- Task brief: Present the following data again exactly as it is shown.

- Dataset section:
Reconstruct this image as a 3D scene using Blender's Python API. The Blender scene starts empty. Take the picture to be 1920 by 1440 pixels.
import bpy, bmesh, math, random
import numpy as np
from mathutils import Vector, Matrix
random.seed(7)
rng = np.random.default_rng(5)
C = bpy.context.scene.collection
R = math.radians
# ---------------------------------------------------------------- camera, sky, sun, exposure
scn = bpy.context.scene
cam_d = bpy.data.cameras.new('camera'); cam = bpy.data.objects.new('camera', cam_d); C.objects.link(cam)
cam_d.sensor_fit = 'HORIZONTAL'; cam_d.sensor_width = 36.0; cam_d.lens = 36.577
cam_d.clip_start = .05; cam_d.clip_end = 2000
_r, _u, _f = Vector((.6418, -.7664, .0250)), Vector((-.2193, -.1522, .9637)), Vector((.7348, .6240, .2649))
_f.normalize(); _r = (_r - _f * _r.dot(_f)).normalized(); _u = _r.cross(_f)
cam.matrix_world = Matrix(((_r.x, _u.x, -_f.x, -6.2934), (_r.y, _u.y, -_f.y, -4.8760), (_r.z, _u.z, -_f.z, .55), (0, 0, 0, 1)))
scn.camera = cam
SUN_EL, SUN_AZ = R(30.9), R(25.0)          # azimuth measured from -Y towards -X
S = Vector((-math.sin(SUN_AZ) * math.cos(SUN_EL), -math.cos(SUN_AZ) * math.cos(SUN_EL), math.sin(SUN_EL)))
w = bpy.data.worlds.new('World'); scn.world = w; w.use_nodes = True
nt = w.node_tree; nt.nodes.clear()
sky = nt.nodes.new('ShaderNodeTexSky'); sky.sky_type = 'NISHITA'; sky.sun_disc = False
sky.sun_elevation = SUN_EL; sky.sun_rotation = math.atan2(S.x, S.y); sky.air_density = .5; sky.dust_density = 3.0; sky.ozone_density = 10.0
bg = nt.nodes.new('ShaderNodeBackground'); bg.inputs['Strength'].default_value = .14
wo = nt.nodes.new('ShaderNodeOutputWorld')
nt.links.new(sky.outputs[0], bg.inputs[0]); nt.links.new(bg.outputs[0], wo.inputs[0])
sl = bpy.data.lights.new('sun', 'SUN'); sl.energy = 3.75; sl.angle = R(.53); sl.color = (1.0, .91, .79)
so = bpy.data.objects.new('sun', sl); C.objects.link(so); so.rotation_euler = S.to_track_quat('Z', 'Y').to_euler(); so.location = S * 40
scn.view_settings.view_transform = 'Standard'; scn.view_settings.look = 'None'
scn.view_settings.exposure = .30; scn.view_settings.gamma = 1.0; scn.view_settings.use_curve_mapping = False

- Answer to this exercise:
Reconstruct this image as a 3D scene using Blender's Python API. The Blender scene starts empty. Take the picture to be 1920 by 1440 pixels.
import bpy, bmesh, math, random
import numpy as np
from mathutils import Vector, Matrix
random.seed(7)
rng = np.random.default_rng(5)
C = bpy.context.scene.collection
R = math.radians
# ---------------------------------------------------------------- camera, sky, sun, exposure
scn = bpy.context.scene
cam_d = bpy.data.cameras.new('camera'); cam = bpy.data.objects.new('camera', cam_d); C.objects.link(cam)
cam_d.sensor_fit = 'HORIZONTAL'; cam_d.sensor_width = 36.0; cam_d.lens = 36.577
cam_d.clip_start = .05; cam_d.clip_end = 2000
_r, _u, _f = Vector((.6418, -.7664, .0250)), Vector((-.2193, -.1522, .9637)), Vector((.7348, .6240, .2649))
_f.normalize(); _r = (_r - _f * _r.dot(_f)).normalized(); _u = _r.cross(_f)
cam.matrix_world = Matrix(((_r.x, _u.x, -_f.x, -6.2934), (_r.y, _u.y, -_f.y, -4.8760), (_r.z, _u.z, -_f.z, .55), (0, 0, 0, 1)))
scn.camera = cam
SUN_EL, SUN_AZ = R(30.9), R(25.0)          # azimuth measured from -Y towards -X
S = Vector((-math.sin(SUN_AZ) * math.cos(SUN_EL), -math.cos(SUN_AZ) * math.cos(SUN_EL), math.sin(SUN_EL)))
w = bpy.data.worlds.new('World'); scn.world = w; w.use_nodes = True
nt = w.node_tree; nt.nodes.clear()
sky = nt.nodes.new('ShaderNodeTexSky'); sky.sky_type = 'NISHITA'; sky.sun_disc = False
sky.sun_elevation = SUN_EL; sky.sun_rotation = math.atan2(S.x, S.y); sky.air_density = .5; sky.dust_density = 3.0; sky.ozone_density = 10.0
bg = nt.nodes.new('ShaderNodeBackground'); bg.inputs['Strength'].default_value = .14
wo = nt.nodes.new('ShaderNodeOutputWorld')
nt.links.new(sky.outputs[0], bg.inputs[0]); nt.links.new(bg.outputs[0], wo.inputs[0])
sl = bpy.data.lights.new('sun', 'SUN'); sl.energy = 3.75; sl.angle = R(.53); sl.color = (1.0, .91, .79)
so = bpy.data.objects.new('sun', sl); C.objects.link(so); so.rotation_euler = S.to_track_quat('Z', 'Y').to_euler(); so.location = S * 40
scn.view_settings.view_transform = 'Standard'; scn.view_settings.look = 'None'
scn.view_settings.exposure = .30; scn.view_settings.gamma = 1.0; scn.view_settings.use_curve_mapping = False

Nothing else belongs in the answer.